The Education and Social Work revue, A Schoolbus Named Desire, had the most diverse cast of any university production I’ve seen. Only about half the performers were white, not everyone was cisgender, and nearly all the romantic skits featured same-sex pairings. Props should certainly be given to directors Ally Canas, Cameron Brown and Mollie Galvin for their diligence in this quarter.
This is the highest praise I can give the revue, which was on the whole poorly written and poorly executed. Most of the skits fell flat: shouting teachers are not amusing without a good script. Too often the cast seemed to be paying lip service to their mates in the crowd. One actor brought an audience member to the stage to give him an ‘award’ before promptly sending him back. This was seemingly for no reason other than that he was her boyfriend, as I was later informed.
Too many jokes had been done before. A gay man rattling off a list of ordinary tasks on his ‘Gay Agenda’ for the day is already a familiar gag from YouTube. A police officer blaming a woman for being burgled in a parody of victim-blaming is already a well-worn Tumblr joke.
The musical numbers were likewise pedestrian.
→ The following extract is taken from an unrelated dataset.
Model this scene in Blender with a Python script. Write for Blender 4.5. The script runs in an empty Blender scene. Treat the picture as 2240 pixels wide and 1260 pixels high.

Genuinely talented vocalists in the cast struggled with songs performed in a key unsuited to their range. The directors also made the distracting mistake of projecting the lyrics on the back wall: it’s not an “Achille’s heel”.
These flaws in content and execution might have been less glaring were it not for the dead air which filled the stage at the end of every skit. There was no music as the tediously long transitions took place.
The best moments were the simplest ones: a monologue in which Decartes cooks up his most famous quote, a man who asks a human Siri about his love life and receives mechanically brutal replies, a penguin who tries to act like a human on a blind date, and fails miserably. There were standout performances from Christina Nguyen and Anna Rowe.
The show had potential. It fell down on lack of rehearsal and oversight of the small details. More work and less play would have made for a far more engaging performance. Study hard, kids.